Wednesday, March 9, 2022

The Machine Girl (2008)

Machine Girl (2008)
Japanese Title: 片腕マシンガール
Translation: One-Armed Machine Girl

 


Starring: Minase Yashiro, Asami, Nobuhrio Nishihara, Kentaro Shimazu, Ryosuke Kawamura, Yuya Ishikawa, Noriko Kijima
Director: Noboru Iguchi
Action Director: Kensuke Sonomura

 

Produced by Tokyo Shock and Nikkatsu. I felt that I could not reach 200 Japanese movies without watching at least one example of these recent Troma-esque fan service films made for Western male viewers. So I went with this one, which is one of the first and most infamous and had an awesome trailer to boot. When I started watching it, the fact that it was produced by Tokyo Shock, a fairly well-known distributor of Japanese movies in the USA, not to mention the opening credits being entirely in English, hinted at the fact that despite it having an all-Japanese cast speaking Japanese, the movie was literally made for people like me. The cynicism meter went up a few notches at that moment.

The premise is simple: there’s a brother/sister pair who go by the name of Yu and Ami Hyuka, respectively. They both appear to be high school students and have lived on their own ever since their parents were accused of some crime and committed suicide. This fact becomes a frequent source of prejudice throughout the movie. In any case, Yu owes money to one of his colleagues who not only happens to be the son of a Yakuza boss, but is also a direct descendant of the famous ninja Hattori Hanzo (his mother is arguably more violent and sadistic than his father is). One day, Yu and his friend Takeshi fail to raise the money that the Yakuza kid, Kimura Sho, is extorting from them. So Kimura and his flunkies throw Yu and Takeshi out the window of an abandoned building, causing them to fatally crack their skulls on the pavement below.

Ami is crushed, obviously, which is compounded by the fact that the (unseen) police dismiss the deaths as suicide, taking her parents’ fates into consideration. She then discovers Yu’s journal and finds out that he had made a To-Kill list with the names of the Yakuza boys who were extorting money from him. She goes to the home of one of the boys, Ryota, to find out the name of the leader of the gang. This turns into a confrontation in which Ami’s arm is placed in tempura batter and stuck in hot oil. Later that night, Ami sneaks into Ryota’s bedroom and gets the info out of him before slicing off his head with a kama, or sickle. She then rams a knife into the back of Ryota’s mother’s head, causing her to go all Lucio Fulci on us and puke out her entire digestive track into the pot of soup on the dinner table. She takes her vengeance to the Kimura household, but ends up getting captured and tortured. Sho’s father slices off her arm and lets one of his men try to rape her. She fights back and is able to escape, ending up at the doorstep of Takeshi’s house. Takeshi’s parents, both auto mechanics, nurse her back to health and build her a new prosthetic arm, which is actually a large machine gun. The mother also teaches “karate” to Ami, so when Kimura’s ninja buddies storm the garage, they’re both ready to take on their loved ones’ killers.

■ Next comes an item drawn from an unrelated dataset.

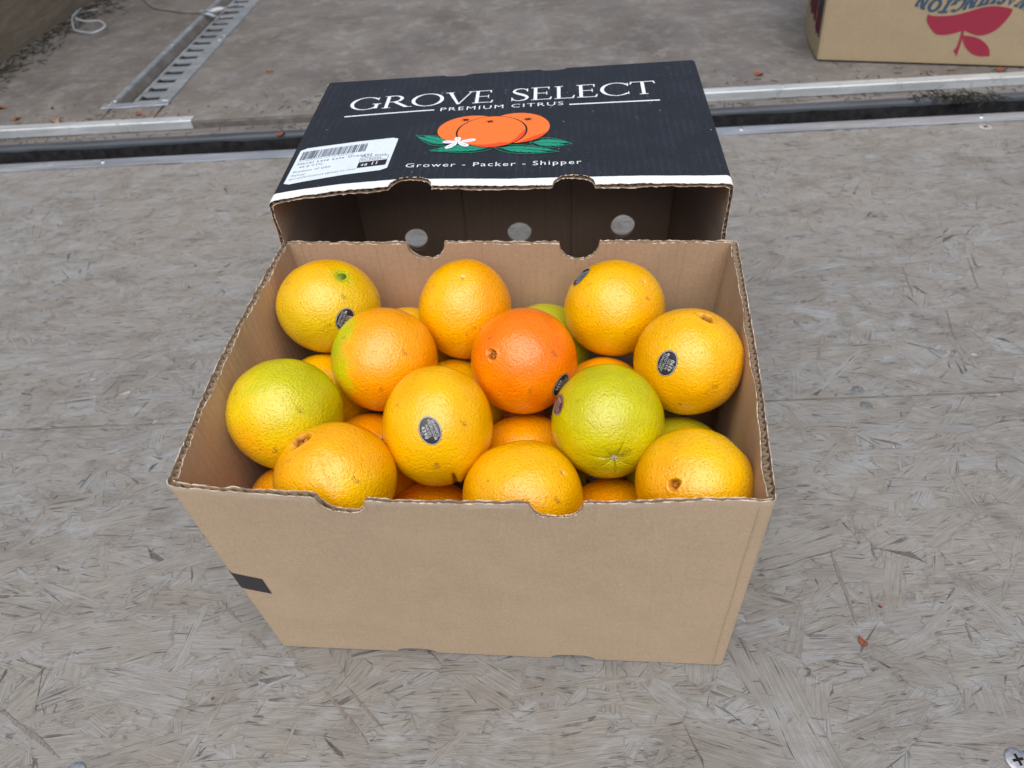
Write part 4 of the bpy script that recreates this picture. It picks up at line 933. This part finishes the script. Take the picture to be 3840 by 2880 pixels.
# =================================================================== APPLE CARTON (upside down)
AO = np.array([.7483, 1.5642, IZ+.0045]); AE = np.array([.95898, -.28349, 0.]); AN = np.array([.28349, .95898, 0.])
apple = empty('apple_carton', tuple(AO+AE*.25+AN*.15)); tag(apple, 'tan apple carton standing upside down on the truck bed with a red apple print', 'carton')
AW, AD, AH = .50, .32, .30
ab = [AO, AO+AE*AW, AO+AE*AW+AN*AD, AO+AN*AD-AE*.004]; ar = [AO+AE*(-.028)+np.array([0, 0, AH]), AO+AE*(AW+.02)+np.array([0, 0, AH]), AO+AE*(AW+.02)+AN*AD+np.array([0, 0, AH]), AO-AE*.03+AN*AD+np.array([0, 0, AH])]
al = Loop(ab, ar, .005, (0, 0, 0, lambda u, v: .010*math.sin(math.pi*u)), H=AH)
aw = [wall('wall_panel', al, i, apple, t=.005, m_out=CB_APPLE, m_in=CB_APPLE, seed=30+i, step=.008, rows=8, base_n=()) for i in range(4)]
g = Geo(); tp = [al.pt(i, 0.02, .985)[0] for i in range(4)]; g.add([p for p in tp]+[p-np.array([0, 0, .004]) for p in tp], [(0, 1, 2, 3), (7, 6, 5, 4), (0, 4, 5, 1), (1, 5, 6, 2), (2, 6, 7, 3), (3, 7, 4, 0)]); g.obj('bottom_panel', CB_APPLE, apple)
g = Geo(); g.box(tuple(AO+AE*.25+AN*.16+np.array([0, 0, -.0015])), (.46, .27, .0056), math.atan2(AE[1], AE[0])); g.obj('lift_slab', CB_APPLE, apple)  # added inset slab, lifts the carton so a contact shadow shows below
def ap(x, z, h=0.): p, n, L = al.frame(0, .5, min(z/1000/AH, 1)); q = AO+AE*x/1000+np.array([0, 0, z/1000]); return q-AN*(.0005+h)
def ap_ink(name, V, F, mat, h=0.): return mesh_obj(name, [ap(v[0], v[1], h+(v[2] if len(v) > 2 else 0)) for v in V], F, mat, aw[0])
AP = [(196.4, 98.3), (208, 95.5), (220.8, 95.2), (245.3, 97.2), (267.6, 103.5), (289.1, 111.3), (304, 115), (317.7, 115.9), (336.5, 114.3), (352.0, 111.3)]
AP2 = [(352.5, 101), (346.6, 84.4), (337.1, 70), (321.8, 61.2), (307.4, 59.3), (293.6, 62.6), (279.5, 68.6), (274.1, 67.3), (258.6, 61.7), (240.8, 58.2), (224.5, 60.8), (207.9, 74.8), (198.3, 87.4)]
def open_spline(P, n=5):
    P = np.array(P, float); Q = []
    for i in range(len(P)-1):
        p0, p1, p2, p3 = P[max(i-1, 0)], P[i], P[i+1], P[min(i+2, len(P)-1)]
        for k_ in range(n): t = k_/n; Q.append(tuple(.5*((2*p1)+(-p0+p2)*t+(2*p0-5*p1+4*p2-p3)*t*t+(-p0+3*p1-3*p2+p3)*t**3)))
    Q.append(tuple(P[-1])); return Q
pts = open_spline(AP)+open_spline([AP[-1]]+AP2[:6]+[(278.5, 68.4)])[1:]+open_spline(AP2[7:]+[AP[0]])[:-1]
ap_ink('apple_print', pts, [tuple(range(len(pts)))], APR)
stem_p = [(273.5, 66.8), (278.2, 68.6), (280.5, 57), (282, 38.6), (283.4, 16.4), (279.0, 20.5), (272.7, 27.6), (276.2, 35.4), (275.2, 54.3)]
ap_ink('stem_print', stem_p, [tuple(range(len(stem_p)))], APR, .00008)
lp_ = open_spline([(279.5, 58.6), (294.1, 57.6), (308, 54.5), (318.6, 50.2), (334.0, 40.1), (342, 30), (347.2, 18.5)])+open_spline([(347.2, 18.5), (326.5, 17.8), (309.0, 23.3), (292.5, 36.2), (284, 47), (279.5, 58.6)])[1:-1]
ap_ink('leaf_print', lp_, [tuple(range(len(lp_)))], APR, .00004)
heads = [(160, 116), (172.3, 111.5), (192.5, 104.5), (216.6, 100.5), (232.0, 101.0), (255.1, 105.8), (278.9, 112.4), (298.8, 118.2), (321.8, 121.5), (348.0, 117.5), (372.3, 110.2), (392, 102)]
k, adv = serif_text('WASHINGTON', w=.30, t=.17, se=.07, sh=.16)
def wfn(x, y):
    s = 384-(x/adv)*(384-168)-(y-.5)*7.; z = np.interp(s, [p[0] for p in heads], [p[1] for p in heads]); return (s, float(z)+(1-y)*26.)
V2, F_ = k.mesh(fn=wfn, lift=3e-5); ap_ink('state_lettering', V2, F_, APB)
V = []; F = []
for i in range(21): s = 205+60*i/20; V += [(s, 131.5+1.5*((i-10)/10)**2), (s, 150)]
for i in range(20): F.append((2*i, 2*i+1, 2*i+3, 2*i+2))
ap_ink('arc_print', V, F, APB, .0008)
# dark and crimson print on the short side
def side_ink(name, pts, mat, h=.0006): return mesh_obj(name, [on_wall(al, 3, u, z, h) for u, z in pts], [tuple(range(len(pts)))], mat, aw[3])
for u0, u1, z0, z1, mt, hh in ((.80, .96, .045, .28, APD, .0006), (.45, .78, .06, .28, APS, .0007), (.52, .70, .09, .24, APD, .0011), (.81, .93, .05, .09, APS, .0011)):
    n = 6
    V = []; F = []
    for i in range(n+1):
        u = u0+(u1-u0)*i/n; V += [on_wall(al, 3, u, z0+.006*math.sin(i*2.1), hh), on_wall(al, 3, u, z1, hh)]
    for i in range(n): F.append((2*i, 2*i+1, 2*i+3, 2*i+2))
    mesh_obj('side_print', V, F, mt, aw[3])

# =================================================================== SMALL THINGS
def fragment(name, x, y, z, size, mat, label, cat, group, seed, asp=.6):
    r = random.Random(seed); n = 11; V = []; F = []
    for lay in (0, 1):
        for k_ in range(n):
            a = 2*math.pi*k_/n; q = size*r.uniform(.6, 1.) if lay == 0 else None
            if lay == 0: V.append([q*math.cos(a), q*asp*math.sin(a), size*.22*math.cos(2*a+seed)+size*.22])
    top_ = [list(v) for v in V]
    rot = r.uniform(0, 6.28); ca, sa = math.cos(rot), math.sin(rot); out = []
    for dz in (.0, .0007):
        for vx, vy, vz in top_: out.append((x+vx*ca-vy*sa, y+vx*sa+vy*ca, z+vz+dz+.0002))
    out += [(x, y, z+.0006), (x, y, z+.0013+size*.1)]
    for k_ in range(n): F.append((n+k_, n+(k_+1) % n, 2*n+1)); F.append(((k_+1) % n, k_, 2*n)); F.append((k_, (k_+1) % n, n+(k_+1) % n, n+k_))
    o = mesh_obj(name, np.array(out)-np.array([x, y, z]), F, mat); o.location = (x, y, z); tag(o, label, cat, group); return o
GL = 'dead leaf fragments scattered about'
for i, (x, y, z, s, lb) in enumerate([(.309, .251, .0003, .0065, 'largest rust brown leaf fragment on the strand board, right of the orange carton'), (-.298, .243, .0003, .002, 'small brown leaf crumb on the strand board left of the carton'), (.340, .284, .0003, .0024, 'tiny dark leaf crumb near the dark gouge on the strand board'),
    (-1.155, 1.637, IZ, .012, 'rust red leaf fragment on the truck bed at the far left edge'), (-1.086, 1.567, IZ, .010, 'small red leaf fragment beside the left aluminium trim'), (-.798, 1.540, IZ+.002, .009, 'red brown leaf fragment in front of the cargo track'), (-.543, 1.748, IZ, .010, 'lone brown leaf fragment on the truck bed right of the cargo track'),
    (-.46, 1.425, .0045, .012, 'red leaf fragment lying on the dusty ledge left of the black lid'), (.60, 1.51, IZ+.0005, .013, 'orange brown leaf fragment behind the right aluminium trim'), (1.10, 1.435, IZ+.002, .014, 'orange leaf fragment beneath the apple carton at the right edge')]):
    fragment('leaf_fragment', x, y, z, s, LEAF, lb, 'leaf fragment', GL, 50+i)
GC = 'wood chips on the truck bed'
for i, (x, y, s, lb) in enumerate([(-.985, 1.535, .020, 'long pale wood chip lying beside the left aluminium trim'), (-1.03, 1.62, .014, 'short wood chip behind the left aluminium trim'), (-.865, 1.545, .009, 'small wood chip in front of the left corner of the cargo track'), (-.83, 1.56, .008, 'tan wood chip nearest the near end of the cargo track'), (.44, 1.412, .012, 'forked tan wood chip on the dusty ledge right of the black lid')]):
    fragment('wood_chip', x, y, IZ if y > 1.45 else .0045, s, CHIP, lb, 'wood chip', GC, 80+i, .28)
def debris(n, fs, label_seed, sz=(.004, .02)):
    g = Geo(); r = random.Random(label_seed)
    for i in range(n):
        x, y, z = fs(r); a = r.uniform(0, 3.14); l_ = r.uniform(*sz); d = Vector((math.cos(a), math.sin(a), r.uniform(-.1, .25)))*l_/2; c_ = Vector((x, y, z+.0012))
        g.tube([c_-d, c_+Vector((r.uniform(-.1, .1)*l_, r.uniform(-.1, .1)*l_, .0008)), c_+d], r.uniform(.0003, .0011), 3)
    return g
def f_edge(r):
    s = r.uniform(-1.5, 1.35); 
    if r.random() < .5: x, y = F2(s, .156+abs(r.gauss(0, .05))+.022); return x, y, IZ
    x, y = F2(s, r.uniform(.121, .148)); return x, y, .004
tag(debris(420, f_edge, 1).obj('plant_debris', DEBRIS), kind='stuff')
def f_clump(r): x, y = F2(.97+r.gauss(0, .04), .098+r.gauss(0, .016)); return x, y, .005+abs(r.gauss(0, .004))
tag(debris(200, f_clump, 2, (.005, .022)).obj('plant_debris', MOSS), kind='stuff')
def f_chan(r): x, y = F2(r.uniform(-1.3, 1.3), r.uniform(.045, .08)); return x, y, -.032+.008*r.random()
tag(debris(200, f_chan, 3, (.004, .02)).obj('plant_debris', DEBRIS), kind='stuff')
def f_wall(r): y = r.uniform(1.6, 3.2); x = -1.315+(y-1.936)*.0925+abs(r.gauss(.0, .05))+.004; return x, y, IZ
g = debris(1500, f_wall, 4, (.006, .028)); tag(g.obj('moss_grime', MOSS), kind='stuff')
def f_chips(r):
    s = r.uniform(-1.3, -.55); x, y = F2(s, .18+abs(r.gauss(0, .03))); return x, y, IZ
g = debris(60, f_chips, 5, (.006, .02)); tag(g.obj('wood_shavings', CHIP), kind='stuff')
# curled strips of white plastic strapping
def ribbon(name, pts, wid, lab):
    P = np.array(open_spline(pts, 8)); V = []; F = []
    for i in range(len(P)):
        d = P[min(i+1, len(P)-1)]-P[max(i-1, 0)]; d /= np.linalg.norm(d)+1e-9; t = i/len(P); tilt = math.sin(t*9+1)
        nrm = np.cross(d, (0, 0, 1)); nrm /= np.linalg.norm(nrm)+1e-9; wv = nrm*math.cos(tilt)+np.array([0, 0, 1])*math.sin(tilt); ww = wid*(1 if .04 < t < .96 else .5)
        nn_ = np.cross(wv, d)*.0004
        for sgn in (-1, 1): q = P[i]+wv*ww/2*sgn; V.append(q+nn_); V.append(q-nn_)
    for i in range(len(P)-1):
        a = i*4; b = a+4; F += [(a, b, b+2, a+2), (a+3, b+3, b+1, a+1), (a+1, b+1, b, a), (a+2, b+2, b+3, a+3)]
    F += [(0, 2, 3, 1), tuple(len(V)-4+k_ for k_ in (1, 3, 2, 0))]
    c_ = P.mean(0); c_[2] = IZ; o = mesh_obj(name, np.array(V)-c_, F, PLASTIC, None, True); o.location = tuple(c_); tag(o, lab, 'plastic strip', 'white plastic strips on the truck bed'); return o
z_ = IZ+.006
ribbon('plastic_strip', [(-1.268, 2.40, z_), (-1.262, 2.32, z_), (-1.235, 2.25, z_), (-1.20, 2.18, z_), (-1.157, 2.141, z_+.004), (-1.115, 2.115, z_+.008), (-1.095, 2.15, z_+.012), (-1.13, 2.20, z_+.014), (-1.18, 2.22, z_+.010), (-1.215, 2.24, z_+.016), (-1.225, 2.31, z_+.012), (-1.19, 2.34, z_+.008)], .0045, 'curled loop of white plastic strapping near the side wall')
ribbon('plastic_strip', [(-.851, 2.249, z_+.004), (-.81, 2.25, z_+.006), (-.775, 2.262, z_+.008), (-.735, 2.285, z_+.006)], .012, 'white plastic strip lying across the cargo track')
ribbon('plastic_strip', [(-.853, 2.247, z_+.006), (-.82, 2.225, z_+.004), (-.79, 2.195, z_+.004), (-.765, 2.18, z_+.003)], .008, 'shorter tail of white plastic strip pointing toward the front on the cargo track')
g = Geo(); g.tube([tuple(p) for p in open_spline([(-1.12, 2.50, IZ+.002), (-1.032, 2.357, IZ+.003), (-.96, 2.31, IZ+.002), (-.907, 2.275, IZ+.004), (-.852, 2.249, IZ+.006)], 6)], .0014, 6)
tag(g.obj('twine', DEBRIS), 'thin brown twine leading to the white strips on the cargo track', 'twine')
# dark gouges in the strand board, part of the floor
def gouge(x0, y0, x1, y1, wd, parent):
    n = 9; V = []; F = []; r = random.Random(int(x0*1000)); d = np.array([x1-x0, y1-y0], float); L = np.hypot(*d); d /= L; nn_ = np.array([-d[1], d[0]])
    for i in range(n+1):
        t = i/n; w_ = wd*(math.sin(math.pi*t)**.6+.05)*r.uniform(.6, 1.1); c_ = np.array([x0, y0])+d*L*t+nn_*r.uniform(-.2, .2)*wd
        V += [(*(c_+nn_*w_/2), .00042), (*(c_-nn_*w_/2), .00042)]
    for i in range(n): F.append((2*i, 2*i+1, 2*i+3, 2*i+2))
    o = mesh_obj('gouge', V, F, GOUGE, parent); return o
tg = MT('gouged_wood'); ob_ = tg.obj(); gn = tg.noise(tg.scale(ob_, (500, 90, 1)), 1, 3, .6); tg.set('Base Color', tg.mix(tg.ramp(gn, .35, .65), (.12, .108, .098), (.21, .19, .17))); tg.set('Roughness', .85); GOUGE = tg.m
for a in ((.317, .350, .311, .266, .0042), (.412, .263, .408, .244, .003), (-.314, .34, -.288, .315, .003), (-.28, .305, -.257, .286, .0035), (-.195, .244, -.151, .198, .0035), (-.175, .247, -.135, .204, .002), (-.499, .249, -.422, .201, .004), (.712, .825, .687, .746, .0022), (.607, .814, .588, .736, .0025), (-.391, .473, -.357, .51, .0016), (.62, .71, .60, .64, .003)):
    gouge(*a, brd[0] if a[1] > .6 else brd[1])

Rating a movie like this is hard. It has few ambitions, those being a) put as much over-the-top gore onscreen as possible, and b) have cute Japanese girls doing crazy action things. It succeeds on both fronts. The movie is insanely gory, being chock-full of blood geysers, severed limbs and heads, drawn-out torso splittings, gut puking, a man being force-fed his own fingers, and a man getting nails hammered into his head. Then you have ninja battles, people dodging CGI shurikens, catfights involving chainsaws and drill bras, and an evil ninja Yakuza wielding the Fatal Flying Guillotine. If reading those last two sentences gets your blood pumping, then you might have fun with this, although choreography nuts will find said action lacking.

But I didn’t have fun…well, not much. There are a few blackly comic moments, although the bit where a schoolgirl gets a knife jammed into the top of her skull and then the Yakuza boss urges his men to violate her yanked me out of the movie. Even in a film as exaggeratedly violent as this, the necrophiliac rape of a minor is just too much, even if it’s not actually shown. But beyond that, there’s something too calculated about the carnage. It suffers from the “Trying too hard”.